Le Trégor se situe sur la côte nord-ouest de la Bretagne, du côté de Lannion. Ancien marin sexagénaire, Fanch Bugalez s'est y installé à Trébeurden avec sa famille. Gwendoline, son épouse venue du Saskatchewan (Canada), ex-chanteuse, est âgée de vingt-cinq ans de moins que lui. Ils sont les parents du petit Valentin, et de sa sœur. Ils ont repris le “Café du Loup rouge”, bar d'habitués contribuant à la vie locale. Eugène Cabioch, dit La Brebis, vieil ami de Fanch n'a pas loin de soixante-quinze ans. Tout en gardant ses bases dans leur Trélouzic natal, où ils ont vécu plusieurs aventures, Eugène reste proche de Fanch. Ils sont toujours en contact avec le commissaire Cesare Le Tellier, qui officie dans la région. Ce dernier va de nouveau devoir enquêter sur des crimes perpétrés dans les parages.
On a assassiné un fossoyeur, employé communal de Trébeurden, qui creusait une tombe. Le tueur a emporté un squelette qui gisait là, bien dissimulé. Puis c'est une femme qui est découverte morte, allongée dans un terrain vague, entourée de coquillages signant une curieuse mise en scène. Chanteuse lyrique âgée de trente-deux ans, Alexandra a été poignardée. Il ne faudrait pas que ces meurtres causent trop de remous, car actuellement un investisseur anglais séjourne par ici. Dave Nakheel-Sandman semble avoir des projets respectueux de l'environnement et des lois en vigueur. Toutefois, ses relations discrètes avec Susheila Winterhorn, une Australienne, pousseraient à s'interroger si elles étaient connues du grand public. Car tous deux sont liés à l'industrie sablière.
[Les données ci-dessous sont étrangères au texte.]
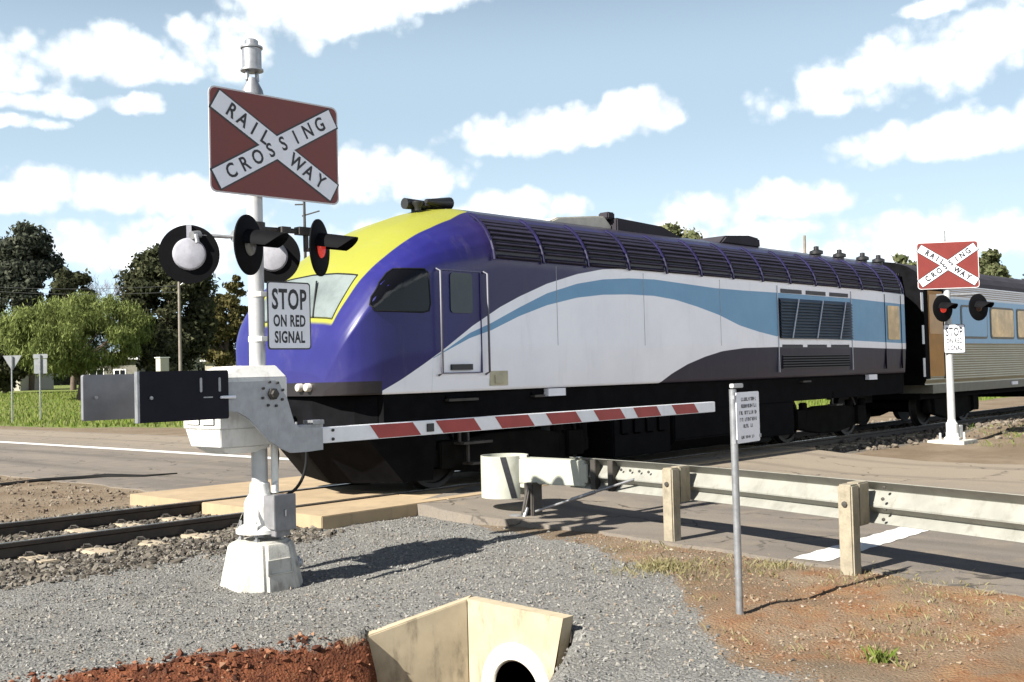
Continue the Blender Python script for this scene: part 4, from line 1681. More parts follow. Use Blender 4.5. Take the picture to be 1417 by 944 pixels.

En effet, depuis quelques temps, des multinationales visent le sable du littoral breton, en particulier. L'extraction, assez près des côtes, ne serait pas du tout dommageable, selon les dossiers bien ficelés qu'ils soumettent. Pourtant, des études plus fouillées montrent les inévitables conséquences pour la dune sous-marine et la faune qui y vit, sur les courants marins, et pour l'ensemble des activités touristiques. Un collectif d'association a dénoncé le futur gâchis, “Le peuple des dunes en Trégor”. Se fiant à son instinct, Eugène Cabioch ne cache pas son scepticisme envers Dave Nakheel-Sandman. Tandis que des agences immobilières de la région ont reçu des lettres anonymes entraînant une petite enquête des gendarmes, le commissaire Le Tellier pourrait explorer la piste d'un expatrié disparu…
Des débats concernant l'extraction de sable non loin des côtes ont bel et bien soulevé des réactions de la part des habitants, du Morbihan jusqu'au Trégor. Il ne s'agit pas d'un esprit de contestation contre toute modernité, tout changement. Certes, chacun sait qu'il faut du sable pour construire, pour le béton. Plus on le soutire près de chez nous, moins il coûte cher, c'est entendu. Toutefois, ce n'est pas sans influence sur l'environnement et le climat, ni sur l'économie locale. Des efforts sont faits pour protéger le littoral, attention aux effets néfastes de ces exploitations du sable. Tel est le thème qui sert de toile de fond à cette intrigue sympathique. Car, entre le gendarme retraité Félix Stereden, le vieil anar Eugène Cabioch, et quelques autres protagonistes, on sourit également.
Ce ne sont pas des enquêtes policières balisées ou rectilignes, que Yann Venner nous présente dans ses romans. Son commissaire explique très bien que la réalité des faits n'est pas obligatoirement le principal critère : “Mais le réel n'est pas que tangible, n'est pas fait uniquement d'évènements, de lieux, de mots prononcés. Bien sûr, le réel est cela, chargé d'actualité et d'histoire, mais s'y ajoute aussi la somme infinie de pensées et de leurs revirements, la somme des intentions, des éclats de désir ou de mémoire, des hypothèses, des possibles demeurés inaccomplis, des intuitions.” L'auteur nous invite à entrer dans l'univers de cette population qui, autour de Fanch Bugalez, aspire à une vie respectueuse des autres et de la nature. Une tranquillité troublée par ces faits de société inspirés du quotidien, et quelques crimes qui sont – ou non – en rapport avec tout cela.